В данном случае, конец фильма так рифмуется с началом, что «чудо» телекинеза срастворяется (хотя и не растворяется, не исчезает) со своим естественным фоном – сопутствующей ему мелодией Бетховена, также, в свою очередь, срастворенной грохоту проходящего поезда.

«Несоответственные» формы выражения ведущей темы, на наш взгляд, сродни здесь у Андрея Тарковского тому способу богословского высказывания, который Дионисий Ареопагит определял как «неподобное подобие». Дионисий, как известно, настаивал, что образы, заведомо Богу несоответственные, наиболее апофатически подходящи для свидетельства о неизреченном Божественном превосходстве. Поскольку «утверждения, – говорится в книге «О небесной иерархии», – не согласуются с сокровенностью невыразимого, для невидимого более подобает разъяснение через неподобные изображения»[231 - Дионисий Ареопагит. О небесной иерархии. С. 19.].

«Невыразительность» или прямо невыраженность в отношении к глубинным человеческим переживаниям оказываются наиболее религиозно-напряженными формами такого «неподобного» изображения.

«Ты знаешь знаменитые истории о любви? – говорит Горчаков в «Ностальгии» Андрея Тарковского. – Классические.
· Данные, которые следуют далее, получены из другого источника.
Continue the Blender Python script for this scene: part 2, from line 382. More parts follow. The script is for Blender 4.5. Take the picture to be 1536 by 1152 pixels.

Никаких поцелуев. Никаких поцелуев, ну совсем ничего. Чистейшая любовь. Вот почему она великая: невыраженные чувства никогда не забываются»[232 - Текст сценария цитируется по электронному ресурсу: vvord.ru/tekst-filma/nostaljgiya/4 (дата обращения: 23.05.2022). Апофатичность невыраженности в мироощущении Андрея Тарковского имеет огромное значение. «Снята седьмая печать, – говорит он в своем Слове об Апокалипсисе, – и что происходит? Ничего. Наступает тишина. Это невероятно! Это отсутствие образа в данном случае является самым сильным образом, который только можно себе вообразить. Какое-то чудо! (…) Апокалипсис 10:4: Скрой… и не пиши сего. Интересно, что Иоанн скрыл от нас? К чему эта странная интермедия, ремарка? (…) В этой детали есть какое-то невероятное, совершенно нечеловеческое благородство, перед которым человек чувствует себя младенцем и беззащитным и одновременно охраняемым. Это сделано для того, чтобы не осквернить бесконечность, чтобы оставить надежду. В незнании человеческом есть надежда. Незнание – благородно. Знание – вульгарно» (См.: tarkovskiy.su/texty/Tarkovskiy/Slovo.html (дата обращения: 23.05.2022)).].
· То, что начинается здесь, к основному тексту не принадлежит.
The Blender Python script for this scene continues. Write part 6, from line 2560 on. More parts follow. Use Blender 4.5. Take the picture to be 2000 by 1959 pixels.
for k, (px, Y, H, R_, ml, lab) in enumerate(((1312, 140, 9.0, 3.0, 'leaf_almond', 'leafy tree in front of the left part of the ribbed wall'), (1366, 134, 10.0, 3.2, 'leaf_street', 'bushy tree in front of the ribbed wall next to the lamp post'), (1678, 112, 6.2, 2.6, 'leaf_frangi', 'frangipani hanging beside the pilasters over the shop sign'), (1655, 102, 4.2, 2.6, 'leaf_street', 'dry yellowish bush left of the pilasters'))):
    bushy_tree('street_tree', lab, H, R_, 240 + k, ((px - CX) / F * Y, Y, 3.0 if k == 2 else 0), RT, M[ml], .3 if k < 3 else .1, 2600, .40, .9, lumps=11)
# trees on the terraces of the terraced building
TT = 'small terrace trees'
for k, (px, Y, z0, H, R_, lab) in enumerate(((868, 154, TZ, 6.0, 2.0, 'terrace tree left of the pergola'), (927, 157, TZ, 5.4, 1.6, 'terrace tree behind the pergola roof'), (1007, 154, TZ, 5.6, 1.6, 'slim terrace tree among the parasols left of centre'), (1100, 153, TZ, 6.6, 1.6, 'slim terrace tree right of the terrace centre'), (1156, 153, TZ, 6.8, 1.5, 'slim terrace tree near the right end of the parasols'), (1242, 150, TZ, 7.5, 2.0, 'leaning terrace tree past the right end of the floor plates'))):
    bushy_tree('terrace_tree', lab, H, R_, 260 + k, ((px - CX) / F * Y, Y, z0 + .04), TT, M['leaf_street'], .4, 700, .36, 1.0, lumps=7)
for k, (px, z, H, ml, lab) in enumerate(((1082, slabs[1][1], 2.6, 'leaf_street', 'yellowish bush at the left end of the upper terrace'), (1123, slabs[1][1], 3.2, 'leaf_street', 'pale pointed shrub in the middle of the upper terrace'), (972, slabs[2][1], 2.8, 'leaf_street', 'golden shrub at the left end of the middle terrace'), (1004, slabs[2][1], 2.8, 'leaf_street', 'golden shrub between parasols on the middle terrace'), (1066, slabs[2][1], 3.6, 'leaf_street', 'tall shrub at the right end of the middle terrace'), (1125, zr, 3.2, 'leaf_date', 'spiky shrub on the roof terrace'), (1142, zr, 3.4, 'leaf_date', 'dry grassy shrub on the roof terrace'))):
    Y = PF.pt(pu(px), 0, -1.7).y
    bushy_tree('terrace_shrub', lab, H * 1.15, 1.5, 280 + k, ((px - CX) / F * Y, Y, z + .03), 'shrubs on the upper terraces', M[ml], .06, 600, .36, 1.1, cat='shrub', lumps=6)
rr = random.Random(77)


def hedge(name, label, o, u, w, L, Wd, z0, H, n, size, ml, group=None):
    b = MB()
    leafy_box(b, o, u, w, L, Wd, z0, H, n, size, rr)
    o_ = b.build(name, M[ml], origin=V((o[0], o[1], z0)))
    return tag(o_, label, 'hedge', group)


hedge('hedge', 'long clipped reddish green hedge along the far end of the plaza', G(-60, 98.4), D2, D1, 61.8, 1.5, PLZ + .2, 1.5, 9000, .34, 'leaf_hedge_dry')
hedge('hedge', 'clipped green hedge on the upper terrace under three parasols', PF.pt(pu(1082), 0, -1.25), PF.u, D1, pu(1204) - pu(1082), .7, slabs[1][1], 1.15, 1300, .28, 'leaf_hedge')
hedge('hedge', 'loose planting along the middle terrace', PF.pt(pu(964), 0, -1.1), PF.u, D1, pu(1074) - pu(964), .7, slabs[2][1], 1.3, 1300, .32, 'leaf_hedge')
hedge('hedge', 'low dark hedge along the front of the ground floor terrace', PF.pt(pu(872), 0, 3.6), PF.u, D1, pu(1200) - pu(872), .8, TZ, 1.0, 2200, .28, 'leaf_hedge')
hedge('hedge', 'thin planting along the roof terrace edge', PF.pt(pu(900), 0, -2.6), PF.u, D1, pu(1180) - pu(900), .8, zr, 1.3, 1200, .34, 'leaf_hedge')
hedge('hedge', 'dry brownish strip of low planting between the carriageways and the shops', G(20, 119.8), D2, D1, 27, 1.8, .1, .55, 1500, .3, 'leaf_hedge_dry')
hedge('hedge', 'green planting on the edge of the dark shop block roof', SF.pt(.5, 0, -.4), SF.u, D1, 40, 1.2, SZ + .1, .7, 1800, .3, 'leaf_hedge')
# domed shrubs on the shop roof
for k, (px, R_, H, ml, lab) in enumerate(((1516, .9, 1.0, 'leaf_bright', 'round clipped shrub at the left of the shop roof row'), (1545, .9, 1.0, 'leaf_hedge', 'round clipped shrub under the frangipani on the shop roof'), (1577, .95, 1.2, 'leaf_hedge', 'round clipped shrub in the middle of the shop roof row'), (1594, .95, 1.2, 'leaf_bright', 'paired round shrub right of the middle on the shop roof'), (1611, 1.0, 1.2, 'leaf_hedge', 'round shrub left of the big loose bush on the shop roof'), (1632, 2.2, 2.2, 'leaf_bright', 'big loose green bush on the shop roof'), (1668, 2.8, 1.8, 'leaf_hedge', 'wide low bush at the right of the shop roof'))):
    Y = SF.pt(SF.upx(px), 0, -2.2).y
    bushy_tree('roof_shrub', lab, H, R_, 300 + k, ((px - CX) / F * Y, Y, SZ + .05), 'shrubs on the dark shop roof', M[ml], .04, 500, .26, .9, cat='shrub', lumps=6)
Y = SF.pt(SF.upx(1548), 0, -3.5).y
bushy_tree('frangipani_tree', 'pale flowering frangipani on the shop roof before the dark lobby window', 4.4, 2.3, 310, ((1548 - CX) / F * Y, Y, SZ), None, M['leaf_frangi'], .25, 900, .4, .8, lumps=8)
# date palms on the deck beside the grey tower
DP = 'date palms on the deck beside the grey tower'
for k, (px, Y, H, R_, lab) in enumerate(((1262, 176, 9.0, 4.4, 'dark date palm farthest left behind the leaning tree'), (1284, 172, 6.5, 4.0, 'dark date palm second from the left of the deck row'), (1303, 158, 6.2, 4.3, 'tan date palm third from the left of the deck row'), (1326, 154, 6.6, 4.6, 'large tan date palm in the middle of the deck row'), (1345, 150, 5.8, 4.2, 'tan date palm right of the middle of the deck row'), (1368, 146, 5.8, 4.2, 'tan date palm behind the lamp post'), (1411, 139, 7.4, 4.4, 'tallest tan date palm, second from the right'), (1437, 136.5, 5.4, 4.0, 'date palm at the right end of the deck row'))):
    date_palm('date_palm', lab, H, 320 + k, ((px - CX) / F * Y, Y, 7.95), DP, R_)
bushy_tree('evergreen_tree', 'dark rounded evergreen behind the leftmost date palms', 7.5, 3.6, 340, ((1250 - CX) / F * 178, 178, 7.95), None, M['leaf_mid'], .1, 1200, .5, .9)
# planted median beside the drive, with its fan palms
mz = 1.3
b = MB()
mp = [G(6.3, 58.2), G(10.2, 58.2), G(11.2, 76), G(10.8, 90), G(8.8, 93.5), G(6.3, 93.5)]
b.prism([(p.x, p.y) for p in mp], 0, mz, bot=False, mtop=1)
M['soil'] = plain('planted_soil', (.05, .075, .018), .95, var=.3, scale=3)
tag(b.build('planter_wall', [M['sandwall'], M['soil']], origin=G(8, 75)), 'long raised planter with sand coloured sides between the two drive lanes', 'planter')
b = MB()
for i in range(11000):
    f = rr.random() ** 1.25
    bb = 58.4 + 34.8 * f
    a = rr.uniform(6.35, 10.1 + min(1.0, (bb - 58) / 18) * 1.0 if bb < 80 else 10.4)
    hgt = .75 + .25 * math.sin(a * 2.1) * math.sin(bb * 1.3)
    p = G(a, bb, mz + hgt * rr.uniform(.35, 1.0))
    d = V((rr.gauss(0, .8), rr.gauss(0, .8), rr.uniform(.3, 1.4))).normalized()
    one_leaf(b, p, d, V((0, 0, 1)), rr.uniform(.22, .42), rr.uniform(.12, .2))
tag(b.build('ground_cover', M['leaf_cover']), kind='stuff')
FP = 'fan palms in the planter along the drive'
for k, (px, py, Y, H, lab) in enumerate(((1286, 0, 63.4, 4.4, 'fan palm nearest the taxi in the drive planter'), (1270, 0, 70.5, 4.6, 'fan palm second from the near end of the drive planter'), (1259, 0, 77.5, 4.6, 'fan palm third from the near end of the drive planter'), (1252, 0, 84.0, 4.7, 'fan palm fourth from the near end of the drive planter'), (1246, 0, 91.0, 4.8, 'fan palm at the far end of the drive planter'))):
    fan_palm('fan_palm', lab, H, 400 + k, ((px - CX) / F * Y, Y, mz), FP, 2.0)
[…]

Примером изображения такой «чистейшей любви», опытом высокого религиозного напряжения, целомудренным сообщением «сокровенно невыразимого» является одно из стихотворений Афанасия Фета:

В темноте, на треножнике ярком
Мать варила черешни вдали…
Мы с тобой отворили калитку
И по темной аллее пошли.
Шли мы розно. Прохлада ночная
Широко между нами плыла.
Я боялся, чтоб в помысле смелом
Ты меня упрекнуть не могла.
Как-то странно мы оба молчали
И странней сторонилися прочь…
Говорила за нас и дышала
Нам в лицо благовонная ночь.

Стихотворение А. Фета овеяно глубочайшей тишиной, погружено в молчание, изнутри которого с величайшей осторожностью проступают слова, не нарушающие молчания, но охраняющие его: они здесь – словесное изваяние молчаливой тайны целомудрия.
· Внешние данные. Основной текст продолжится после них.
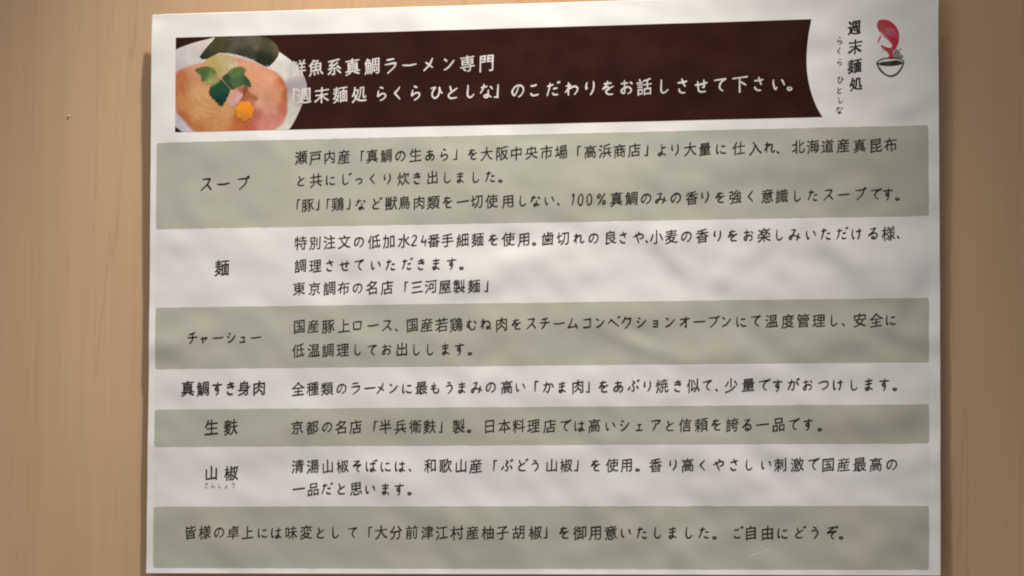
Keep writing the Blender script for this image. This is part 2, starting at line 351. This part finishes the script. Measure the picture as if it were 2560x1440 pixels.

Мотив расстояния, нарастающей дистанции между «ним» и «ею», между «я» и «ты», существенно оформляет художественное целое стихотворения, – так, впрочем, что все это живое многослойное пространство расстояния оказывается насыщенным ощущением глубокой близости, и самое расстояние переживается как образ присутствия Другого – как благодать расстояния.

Образ яркого треножника «в темноте (…) вдали» задает перспективу простора, которому вверяются двое, воспринимая динамику расстояния, уже и нравственно-экзистенциально окрашенного, внутрь своих отношений. Они отдаются простору («отворили калитку») и «темной аллее», но при этом тьмой и расстоянием облекая в тайну, едва ли и не для самих себя, чувство сокровенной близости друг к другу. «Как-то странно мы оба молчали / И странней сторонилися прочь…»

«Любовь постоянно углубляет свою сокровенную тайну, – пишет Мартин Хайдеггер Ханне Аренд. – Близость есть бытие в величайшем отдалении от другого – отдалении, которое ничему не дает исчезнуть, но помещает “ты” в прозрачное, но непостижимое лишь-здесь (Nur-Da) откровения. Когда присутствие другого вторгается в нашу жизнь, с этим не справится ни одна душа. Одна человеческая судьба отдает себя другой человеческой судьбе, и чистая любовь обязана эту самоотдачу сохранять такой же, какой она была в первый день»[233 - Аренд Х., Хайдеггер М. Письма 1925–1975 гг. и другие свидетельства. М., 2016. С. 11.].

Предельное остранение, – абсолютная неизреченность сокровенного чувства, его полнота, заключенная в молчание, – «об-личаются», разрешаются или сказываются, наконец, в стихотворении Фета в горизонте иного, уже не человеческого, а космического логоса: «Говорила за нас и дышала / Нам в лицо благовонная ночь».